@Zardnaar
so it sounds like you know this, but:
historically, it took a long time for bronze to be actually worse than iron (that is, steel). bronze was sharper, harder, and stiffer than steel (the lack of flexibility was actually a downside and is why most bronze weapons were small; if they got bent (which larger weapons naturally do) they were
very hard to straighten again, while steel just kind of and flutter around and bounce back.) as you noted, the change from bronze to steel was an economic one; after metalworking was able to smelt & deal with iron, iron was the superior option due to being much more plentiful than bronze. doesn't really matter that you deck out one soldier with good bronze stuff if you face an enemy with ten soldiers using iron stuff.

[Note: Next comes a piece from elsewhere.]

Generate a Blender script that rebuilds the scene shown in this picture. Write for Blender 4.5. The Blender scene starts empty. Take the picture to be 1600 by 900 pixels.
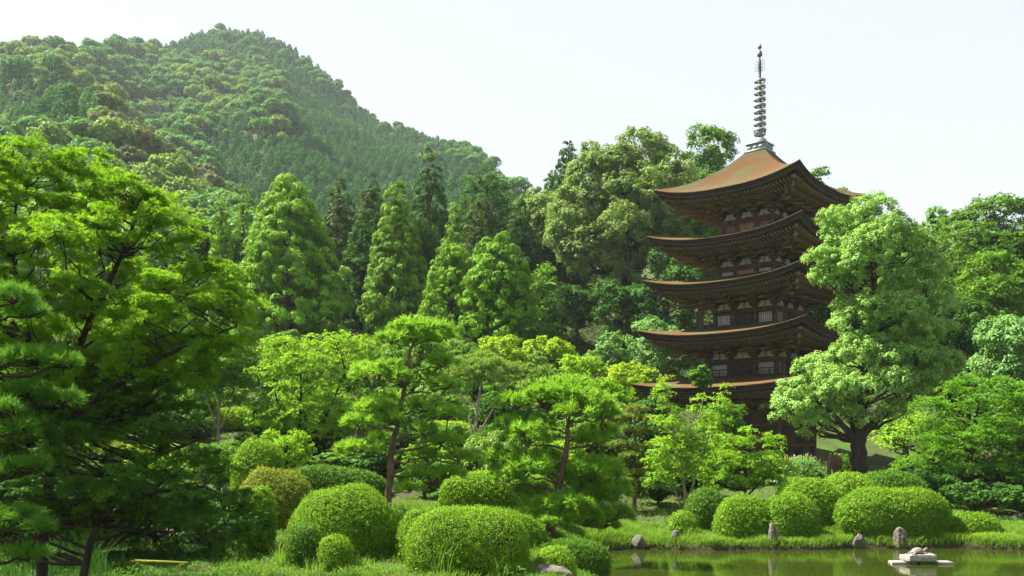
import bpy, bmesh, math, random
import numpy as np
from mathutils import Vector, Matrix

HAZE = True
DENS = 1.9
scene = bpy.context.scene
COL = scene.collection
# ------------------------------------------------------------------ camera
F, HZ, CAMZ = 1500.0, 700.0, 3.5
cam_data = bpy.data.cameras.new('camera')
cam = bpy.data.objects.new('camera', cam_data)
COL.objects.link(cam)
cam.location = (0, 0, CAMZ)
cam.rotation_euler = (math.radians(90), 0, 0)
cam_data.sensor_width = 36.0
cam_data.lens = 36.0 * F / 1600.0
cam_data.shift_y = (HZ - 450.0) / 1600.0
cam_data.clip_end = 6000
cam_data.clip_start = 0.1
scene.camera = cam
# ------------------------------------------------------------------ sky, sun, exposure
SUN_EL = math.radians(54)
SUN_DIR = Vector((-1.0, 0.28, 0)).normalized() * math.cos(SUN_EL) + Vector((0, 0, math.sin(SUN_EL)))
world = bpy.data.worlds.new('World')
scene.world = world
world.use_nodes = True
wn = world.node_tree
wn.nodes.clear()
w_out = wn.nodes.new('ShaderNodeOutputWorld')
w_bg = wn.nodes.new('ShaderNodeBackground')
w_bg.inputs['Strength'].default_value = 0.10
sky = wn.nodes.new('ShaderNodeTexSky')
sky.sky_type = 'NISHITA'
sky.sun_disc = False
sky.sun_elevation = SUN_EL
sky.sun_rotation = math.atan2(SUN_DIR.x, SUN_DIR.y)
sky.air_density = 1.0
sky.dust_density = 2.0
tc = wn.nodes.new('ShaderNodeTexCoord')
cmap = wn.nodes.new('ShaderNodeMapping')
cmap.inputs['Scale'].default_value = (1.0, 1.0, 2.6)
cmap.inputs['Rotation'].default_value = (0.0, 0.3, 0.4)
cn = wn.nodes.new('ShaderNodeTexNoise')
cn.inputs['Scale'].default_value = 2.2
cn.inputs['Detail'].default_value = 7
cn.inputs['Roughness'].default_value = 0.55
cr = wn.nodes.new('ShaderNodeMapRange')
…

as such, rules about bronze getting -1 to attack rolls and such is kind of asinine and really depends on the period. it also really doesn't have any
point in gameplay. like, you're playing in a fantasy world. how is this bronze stuff supposed to make you
feel as a player, is what you should question yourself, not whether the bronze is supposed to be realistic. a point of verisimilitude is good, of course, but you're playing in a world where light armor has a point, where spears aren't as important as swords, with no real cavalry, with magic weapons, and with titans, dragons, and so on. just remove the debuff. it doesn't matter.

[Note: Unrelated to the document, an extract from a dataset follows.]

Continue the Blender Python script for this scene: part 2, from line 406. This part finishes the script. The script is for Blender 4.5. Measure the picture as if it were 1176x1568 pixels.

rather, bronze weapons if used make your setting stick out and
should be an exciting part of your game. i'd suggest that remaining bronze weapons are rare, and that older magic weapons & armor tend to be made of bronze. equivalent of achilles' spear should be made of bronze. that kind of stuff. it gives your world a lot of flavor, like, for players to engage with an ancient greek world, give them ancient greek stuff to be excited about, not ancient greek stuff that gives them -1 to attack rolls.
special aspects of your setting should be the exciting parts.
btw i realized that a setting very much set in bronze tech and quite inspired by greek imagery is
tyranny by obsidian. of course the greek inspiration isn't as pronounced as theros, but it's there in bits and pieces. obsidian's worldbuilding is always pretty stellar - they're the guys who made fallout new vegas, the pillars of eternity games, and outer worlds, plus a number of very good releases that you've probably heard of. i never managed to finish tyranny (got distracted) but the world was solid and the bronze tech identity was present through and through.